Les départements refusent de payer le surcoût du Grand Paris Express
Les départements refusent de payer le surcoût du Grand Paris Express
Par Grégoire Allix
Alors que la ligne 14 sud coûtera presque 25 % plus cher que prévu, le gouvernement veut puiser dans les droits de mutation des collectivités.
Un ouvrier sur le tunnelier d’une future ligne du Grand Paris Express, le 23 janvier 2018 à Champigny-sur-Marne. / THOMAS SAMSON / AFP
Le titre du communiqué, en lettres capitales, sonne comme une déclaration de guerre : « La RATP creuse le déficit de la Société du Grand Paris. » Signé jeudi 29 novembre par les sept présidents de départements d’Ile-de-France – hors Paris –, le texte dénonce la hausse des coûts de l’extension vers le sud de la ligne 14 du métro.
Un dérapage de 500 millions d’euros, un demi-milliard, sur un budget prévu de près de 2,2 milliards d’euros pour quatorze kilomètres de ligne. Presque 25 % de hausse… Financée par la Société du Grand Paris (SGP), chargée de réaliser les 200 kilomètres du Grand Paris Express, la ligne 14 sud, censée entrer en service en 2024, est placée depuis 2015 sous la maîtrise d’ouvrage de la RATP.
Colère contre l’Etat
La question, abordée lors du conseil de surveillance de la SGP, mercredi 28 novembre, a réveillé la colère des présidents de département contre l’Etat. Celui-ci a décalé l’ouverture de plusieurs lignes pour limiter la dérive des coûts du supermétro, dont la facture est passée de 25 milliards en 2013 à 35 milliards d’euros en 2017. Si la RATP fait une cible d’autant plus tentante qu’elle était en 2015 présidée par Elisabeth Borne, désormais ministre des transports, c’est bien l’Etat que visent les élus franciliens.

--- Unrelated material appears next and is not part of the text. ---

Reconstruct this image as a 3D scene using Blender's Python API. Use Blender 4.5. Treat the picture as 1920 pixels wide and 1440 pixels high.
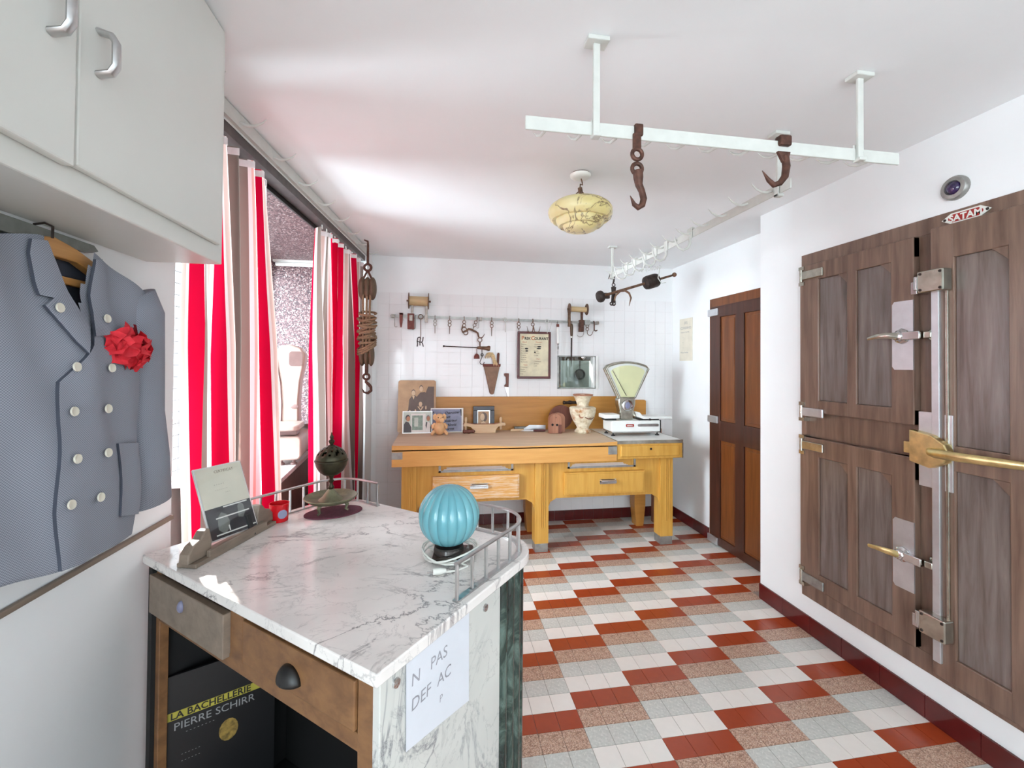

En cause : la convocation des présidents de départements par Mme Borne, vendredi 30 novembre. Le gouvernement veut, en effet, puiser dans les droits de mutation perçus par les départements pour compléter les recettes insuffisantes de la SGP.
« Ces droits de mutation servent à financer nos politiques sociales, à un moment où le paiement du RSA rend les départements exsangues », s’emporte François Durovray (LR), le président de l’Essonne. « L’Etat a refusé cet été qu’un président de département prenne la présidence de la SGP, nous a interdit d’exercer la compétence sur les transports en 2015 et veut désormais qu’on paye la note ! »
Accroître les recettes
Le rejet est d’autant plus vif que le Parlement examine en ce moment même, dans le projet de loi de finances, des mesures fiscales préconisées par le député Gilles Carrez (LR) pour accroître les recettes de la SGP.
Mais là où M. Carrez souhaitait augmenter ces revenus de près de 250 millions d’euros par an, les mesures votées sont plus proches de 130 millions : le gouvernement a refusé d’alourdir une taxe portant sur les ménages et limité la hausse de la taxe de séjour. « Il y a encore des marges, on peut accroître davantage la taxe sur les parkings des centres commerciaux, ce serait une fiscalité écologique », plaide Christian Favier (PC), président du Val-de-Marne.
La RATP, de son côté, dément tout « dérapage » et pointe une hausse des coûts de main-d’œuvre et de matières premières, qui s’est traduite par des réponses plus chères qu’attendu lors des appels d’offres. Reste que cette polémique fait mauvaise impression, quelques jours après l’envoi par le premier ministre d’un courrier au président du directoire de la SGP, Thierry Dallard, le rappelant à ses obligations de « réduire d’environ 10 % le coût » du projet en présentant « des leviers d’optimisation détaillés ».